I love Japanese culture. The fixation on becoming a master at one particular thing has always fascinated me. This is as true for Musashi as it is for Jiro, and it's been inspiring to me for many years.
I've wondered what that thing could be for me - is it coding in a certain language? Is it a role in a job? Is it something I am yet to find? The thinking being that once I've found that thing, I'd be able to apply myself and go through the mastery journey.

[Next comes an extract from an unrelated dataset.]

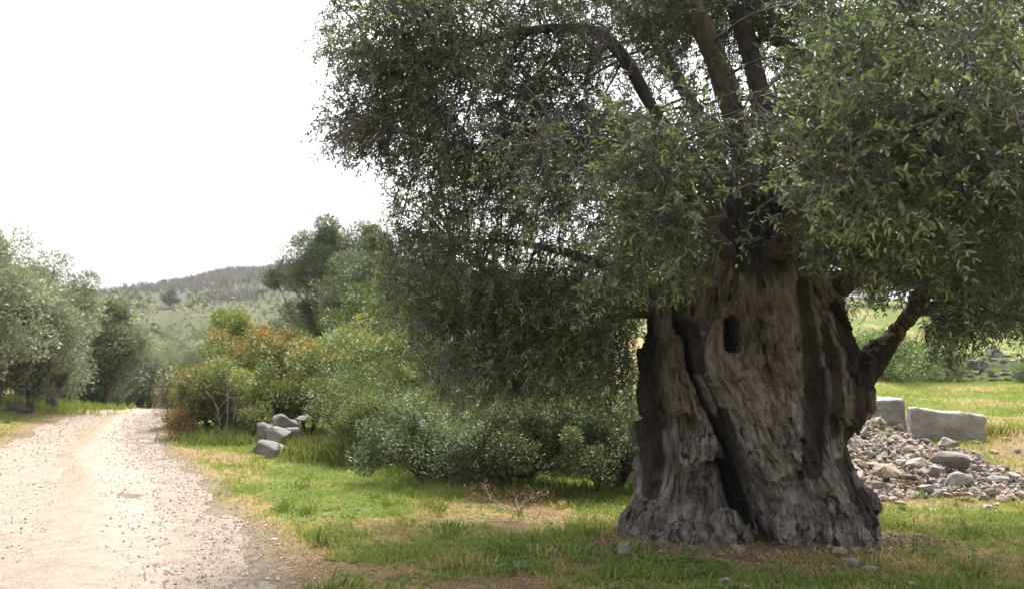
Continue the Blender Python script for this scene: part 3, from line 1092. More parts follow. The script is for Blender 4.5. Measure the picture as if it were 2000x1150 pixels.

Taking a step back, mastery itself is a skill. It's a function of putting a dedicated amount of effort consistently into a given focus. We're going to get a bit meta here but bear with me: that dedication to consistently focus effort is itself a part of mastery. The act of putting effort - regardless of what the effort actually is - is one of the core foundations of achieving mastery, because mastery is actually about mastering yourself not mastering a skill.
Iron and fire
Any person has their virtues and vices, their successes and shortcomings, and these are shown in their interaction with the world. "If your mind is messy, your room is messy" is the easiest representation of this.
The realisation that your virtues and vices are externalised in your actions and world is the first a-ha moment. The second is to then realise that by working on the externalisations, you are actually working on yourself.
And this is how we get back to mastering a skill: when you master something external, like swordsmanship or pottery or calligraphy, you are working through the externalisation of your virtues and vices, making them visible, understanding them and moving through them. As you move through them, you shape them into how you want them to look, and you get one step closer to becoming a master.
Business alchemy
One of my recent realisations is that this externalisation is actually evident in a key way: the business. Any business is a reflection of the people working on it and in it, and shaping a business is the process of mastering a skill. To go one step further, daily work is the process of mastering yourself - and this is the real purpose of work.
There is a key distinction to be made here. If it is your business, or you have some control over what it looks like, then the business itself is what you are mastering. If you are working in the business, and you play a more limited role in the business, your actions and outputs are what you are mastering. In the business versus on the business.
I'm focused currently on the on the business side. I love building and shaping companies, and my goal is to become better at this. As a technical person I've struggled to make the leap from working in the business to on the business, but this is becoming clearer daily.
One way to help make this distinction is to view the business itself as a product: there are requirements, a set of inputs, outside factors, capability, a development path, iterations, all the way through to delivery. By taking a look at the business through this lense you can use the technical background to your advantage.
One of the things I realised when I did this was that a business is basically a set of systems. I've written about this before but the takeaway is much larger than I realised. The whole business is a set of systems, not just certain aspects. The goal as an influencer within a business is to build a set of systems that serve a customer function. You put something in the one end and out comes the product filling some market need.
Having all of these systems working in harmony is the end goal. This is also moving closer to mastery at a personal level: you're finding the balance between the various aspects, externalised and represented through the business.